By Lauren C. Brady, SummerSalt Yoga teacher
“Yoga is the cessation of the fluctuations of the mind” – Patanjali
I never really thought of myself as a particularly fiery person until I met my ex. But something in him and something between us brought out that fire in all its guts and glory. Without going into too much personal detail, I learnt a lot about him and even more about myself during our four-year relationship, including and especially, just how much anger and volatility we could bring up in each other. We knew how to push each other’s buttons and by god did we push, and push, and push.
Needless to say, my emotions were up and down like a yo-yo during that time and it was only after we broke up and I dived deeper into my yoga practice that I realized just how destructive that was. I was also then that I realized that during my then-weekly yoga class was the ONLY time that I wasn’t thinking about or analyzing what was going on in our relationship.
Taking the first step on the eight-limbed path
After that realization, I started to see yoga as more than just a physical practice, and instead began to step-up my yogini game and test out other varieties of yoga styles around London. I still hadn’t ‘found’ meditation at this point, or at least I didn’t realize that the moving meditation of the physical practice was a technique in itself – strong enough to get me out of my monkey mind and into the present moment. Or withdrawing from my senses entirely and just observing what came up without becoming consumed it. It’s only now that I realize what I was doing is what Patanjali refers to as ‘Pratyahara’ or ‘withdrawal of the senses’.
If you’re not sure what I mean by this, take your mind to the end of your yoga class, Savasana. Initially, you relax physically; your heart rate slows down, the breath becomes more steady and natural as opposed to the contrived Ujjayi breath – and then comes Pratyahara…
“In the second stage of Savasana, you’re withdrawing from the external world without losing contact with it. This withdrawal is the experience of pratyahara. When you’re in it, you feel like you’re at the bottom of a well. You register the sounds that occur around you but these sounds do not create a disturbance in your body or mind” – Judith Lasater for Yoga Journal.
So what do we do when we’re going through a bad time? Spend every moment on the mat, right?
Not quite! Because what happens on the mat, is just a mirror of what happens in life. The great thing about all that extra practice time though is that when conflict comes up in real life, you are better equipped to deal with it.
Unfortunately, just because you’re a yogi doesn’t mean that suddenly life is all sunsets and unicorns, (in fact that airy fairy childish analogy irritates me somewhat, but that’s another post for another day). And as Judith so eloquently puts it;
“I realize that life involves interactions with other people, and that often those interactions include an element of conflict. In fact, I don’t even need another person to be in conflict. I can be, and occasionally am, in conflict within myself. Sometimes I’m tempted to withdraw to avoid these conflicts, but I know that this withdrawal is not what pratyahara is about….

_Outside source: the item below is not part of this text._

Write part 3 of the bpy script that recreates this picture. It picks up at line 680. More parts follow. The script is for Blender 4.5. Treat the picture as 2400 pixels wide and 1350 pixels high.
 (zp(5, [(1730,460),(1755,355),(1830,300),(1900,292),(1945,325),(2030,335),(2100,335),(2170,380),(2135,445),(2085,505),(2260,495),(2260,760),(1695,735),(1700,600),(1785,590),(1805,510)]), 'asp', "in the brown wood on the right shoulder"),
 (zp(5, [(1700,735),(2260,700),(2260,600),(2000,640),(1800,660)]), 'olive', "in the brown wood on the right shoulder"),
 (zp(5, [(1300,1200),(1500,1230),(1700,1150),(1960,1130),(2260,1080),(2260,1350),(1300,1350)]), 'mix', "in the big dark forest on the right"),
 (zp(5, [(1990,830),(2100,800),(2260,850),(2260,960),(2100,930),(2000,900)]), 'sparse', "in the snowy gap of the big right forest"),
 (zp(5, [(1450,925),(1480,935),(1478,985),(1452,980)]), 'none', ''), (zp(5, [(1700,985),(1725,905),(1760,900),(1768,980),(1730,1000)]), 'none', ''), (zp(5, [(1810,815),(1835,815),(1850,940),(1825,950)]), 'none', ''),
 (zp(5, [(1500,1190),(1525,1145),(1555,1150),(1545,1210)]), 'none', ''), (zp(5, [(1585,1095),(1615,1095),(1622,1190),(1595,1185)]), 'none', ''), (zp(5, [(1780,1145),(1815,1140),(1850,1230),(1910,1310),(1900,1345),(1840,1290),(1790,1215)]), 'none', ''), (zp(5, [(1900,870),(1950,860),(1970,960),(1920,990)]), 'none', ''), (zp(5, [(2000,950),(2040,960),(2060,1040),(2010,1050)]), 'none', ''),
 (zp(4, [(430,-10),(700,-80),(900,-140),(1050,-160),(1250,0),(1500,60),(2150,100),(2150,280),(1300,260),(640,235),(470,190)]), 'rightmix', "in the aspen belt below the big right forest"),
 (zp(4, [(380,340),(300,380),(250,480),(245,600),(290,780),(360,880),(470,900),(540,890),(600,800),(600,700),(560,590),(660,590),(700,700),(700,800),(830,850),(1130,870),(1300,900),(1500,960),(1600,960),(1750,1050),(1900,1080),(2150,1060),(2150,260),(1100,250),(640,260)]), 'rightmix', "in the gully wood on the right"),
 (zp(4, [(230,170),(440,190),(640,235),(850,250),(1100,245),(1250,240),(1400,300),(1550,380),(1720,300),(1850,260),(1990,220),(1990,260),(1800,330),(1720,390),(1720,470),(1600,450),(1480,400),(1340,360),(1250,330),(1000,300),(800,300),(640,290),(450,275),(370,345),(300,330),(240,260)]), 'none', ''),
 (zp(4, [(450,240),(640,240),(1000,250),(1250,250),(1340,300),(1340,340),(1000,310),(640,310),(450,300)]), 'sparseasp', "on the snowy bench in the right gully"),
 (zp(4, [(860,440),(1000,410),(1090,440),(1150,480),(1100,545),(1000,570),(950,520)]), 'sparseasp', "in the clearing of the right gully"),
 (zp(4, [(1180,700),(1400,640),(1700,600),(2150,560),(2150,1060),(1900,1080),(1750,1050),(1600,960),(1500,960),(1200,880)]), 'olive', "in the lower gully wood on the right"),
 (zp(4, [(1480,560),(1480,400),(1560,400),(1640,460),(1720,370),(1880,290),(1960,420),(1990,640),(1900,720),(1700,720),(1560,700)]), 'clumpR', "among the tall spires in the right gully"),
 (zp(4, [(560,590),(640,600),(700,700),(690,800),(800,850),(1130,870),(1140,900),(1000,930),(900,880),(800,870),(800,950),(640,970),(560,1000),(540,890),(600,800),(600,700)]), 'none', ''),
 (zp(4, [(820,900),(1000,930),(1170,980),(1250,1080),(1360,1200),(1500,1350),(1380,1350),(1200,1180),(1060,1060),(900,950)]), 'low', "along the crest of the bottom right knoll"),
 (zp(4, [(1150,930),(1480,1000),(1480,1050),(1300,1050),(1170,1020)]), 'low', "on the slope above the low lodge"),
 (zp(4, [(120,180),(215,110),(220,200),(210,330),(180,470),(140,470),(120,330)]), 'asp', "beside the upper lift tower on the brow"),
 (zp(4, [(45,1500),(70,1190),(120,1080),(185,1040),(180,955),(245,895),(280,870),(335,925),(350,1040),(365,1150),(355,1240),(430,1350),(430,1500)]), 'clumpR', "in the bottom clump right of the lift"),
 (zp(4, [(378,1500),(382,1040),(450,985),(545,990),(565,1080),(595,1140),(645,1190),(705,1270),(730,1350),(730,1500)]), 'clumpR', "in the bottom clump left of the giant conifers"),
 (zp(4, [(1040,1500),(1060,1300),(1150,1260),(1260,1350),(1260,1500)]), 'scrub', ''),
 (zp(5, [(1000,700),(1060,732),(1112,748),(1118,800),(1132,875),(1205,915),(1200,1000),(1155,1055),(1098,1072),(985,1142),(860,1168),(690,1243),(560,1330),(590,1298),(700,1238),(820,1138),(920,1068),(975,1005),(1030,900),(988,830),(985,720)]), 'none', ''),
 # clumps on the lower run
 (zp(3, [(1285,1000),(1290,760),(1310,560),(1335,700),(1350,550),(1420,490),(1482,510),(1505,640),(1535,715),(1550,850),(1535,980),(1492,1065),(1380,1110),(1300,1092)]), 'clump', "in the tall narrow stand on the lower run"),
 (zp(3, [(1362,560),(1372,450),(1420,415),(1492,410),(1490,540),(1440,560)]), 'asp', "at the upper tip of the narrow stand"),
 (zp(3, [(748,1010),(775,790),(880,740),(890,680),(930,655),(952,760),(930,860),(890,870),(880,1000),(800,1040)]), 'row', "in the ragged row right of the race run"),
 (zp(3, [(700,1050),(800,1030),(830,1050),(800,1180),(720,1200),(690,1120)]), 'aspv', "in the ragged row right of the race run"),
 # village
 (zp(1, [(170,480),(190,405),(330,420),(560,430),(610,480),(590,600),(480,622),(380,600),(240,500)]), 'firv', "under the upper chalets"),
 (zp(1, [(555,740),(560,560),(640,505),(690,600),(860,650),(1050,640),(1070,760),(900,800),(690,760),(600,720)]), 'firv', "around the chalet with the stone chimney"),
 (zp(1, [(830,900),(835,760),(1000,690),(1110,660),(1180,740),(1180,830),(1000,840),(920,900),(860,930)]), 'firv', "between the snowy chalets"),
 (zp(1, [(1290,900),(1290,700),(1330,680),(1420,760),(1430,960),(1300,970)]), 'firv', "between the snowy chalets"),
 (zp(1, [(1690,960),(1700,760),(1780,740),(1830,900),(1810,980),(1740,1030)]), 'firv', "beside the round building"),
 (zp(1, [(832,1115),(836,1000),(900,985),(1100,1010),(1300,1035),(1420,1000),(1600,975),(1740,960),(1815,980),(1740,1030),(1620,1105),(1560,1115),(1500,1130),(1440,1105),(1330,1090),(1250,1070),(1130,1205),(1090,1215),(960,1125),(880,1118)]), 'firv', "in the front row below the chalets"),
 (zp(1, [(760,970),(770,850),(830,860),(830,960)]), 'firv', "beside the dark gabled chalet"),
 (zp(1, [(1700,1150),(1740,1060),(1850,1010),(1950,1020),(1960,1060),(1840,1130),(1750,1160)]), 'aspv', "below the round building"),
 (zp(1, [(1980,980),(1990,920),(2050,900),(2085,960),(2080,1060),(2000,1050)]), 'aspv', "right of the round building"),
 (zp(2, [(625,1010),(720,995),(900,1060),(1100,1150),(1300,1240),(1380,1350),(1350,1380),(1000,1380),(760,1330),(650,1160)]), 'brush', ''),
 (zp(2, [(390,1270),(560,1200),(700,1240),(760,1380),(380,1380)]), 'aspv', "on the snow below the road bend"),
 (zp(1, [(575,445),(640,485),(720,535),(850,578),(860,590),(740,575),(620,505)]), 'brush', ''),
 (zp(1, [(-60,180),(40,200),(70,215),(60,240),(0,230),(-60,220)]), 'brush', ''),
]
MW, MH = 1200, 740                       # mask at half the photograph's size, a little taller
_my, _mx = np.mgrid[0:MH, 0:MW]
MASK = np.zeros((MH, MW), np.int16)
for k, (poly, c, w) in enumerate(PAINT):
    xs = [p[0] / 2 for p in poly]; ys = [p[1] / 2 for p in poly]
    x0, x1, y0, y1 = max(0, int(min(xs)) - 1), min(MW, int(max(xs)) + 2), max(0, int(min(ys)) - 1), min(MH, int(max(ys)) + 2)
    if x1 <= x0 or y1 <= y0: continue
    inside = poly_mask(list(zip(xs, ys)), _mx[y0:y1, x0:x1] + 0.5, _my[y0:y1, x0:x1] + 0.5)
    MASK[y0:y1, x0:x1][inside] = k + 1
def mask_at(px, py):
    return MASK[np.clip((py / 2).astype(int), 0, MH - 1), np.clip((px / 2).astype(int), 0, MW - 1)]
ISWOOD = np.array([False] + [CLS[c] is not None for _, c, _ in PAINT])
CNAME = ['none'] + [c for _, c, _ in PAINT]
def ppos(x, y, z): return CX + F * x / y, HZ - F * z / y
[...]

In other words, no matter how much I practice meditation and postures and breathing, there will still be many times when I act in response to people and situations. Responding to the world isn’t a problem in and of itself; the problem comes when I respond with knee-jerk reactions rather than with actions that I choose” – Judith Lasater for Yoga Journal.
So let’s test that theory.
Last weekend at a festival I stumbled into my ex along with his new girlfriend and a bunch of their / my friends. We chatted, we caught up and then I said my goodbyes and walked away.
He followed.
We sat down in the grass and in that moment, no one else mattered. We talked of our love for each other and how no one else could compare (all this from the guy who could never talk about his emotions) and I was overwhelmed with how much I still loved this person despite everything we’d been though.
Two days later I received a text to say that despite everything he had said, he was staying with his girlfriend. I wasn’t surprised and in fact, I hadn’t wanted or even suggested that anyone break up, the whole situation had come out of the blue for everyone after all. But what surprised me more than anything was how I felt. I should have been angry, sad, furious even for saying all this to me and then just expecting me to forget it all in the harsh light of day when he realized the weight of what it all really meant. But instead, I felt fine.
Well, not fine exactly, but compared to the range of extreme emotions this guy used to create in me, I was expecting something more significant.
I sat. I waited. I analysed my reaction and thought to myself, ‘oh you’re just suppressing it, it will come out soon’. But no, nothing. As I carried on my week, I realised just how far I’d come and just how much my practice was helping me. Yoga isn’t just something you do on the mat for a few hours each week, it’s what you take off the mat and into the real world that is of true benefit.
So I got up on, threw on my yoga clothes and busted out some sun salutations under the guidance of my friend and fellow yoga teacher Frankie.
“Slow breathing is like an anchor in the midst of an emotional storm: the anchor won’t make the storm go away, but it will hold you steady until it passes” – Russ Harris.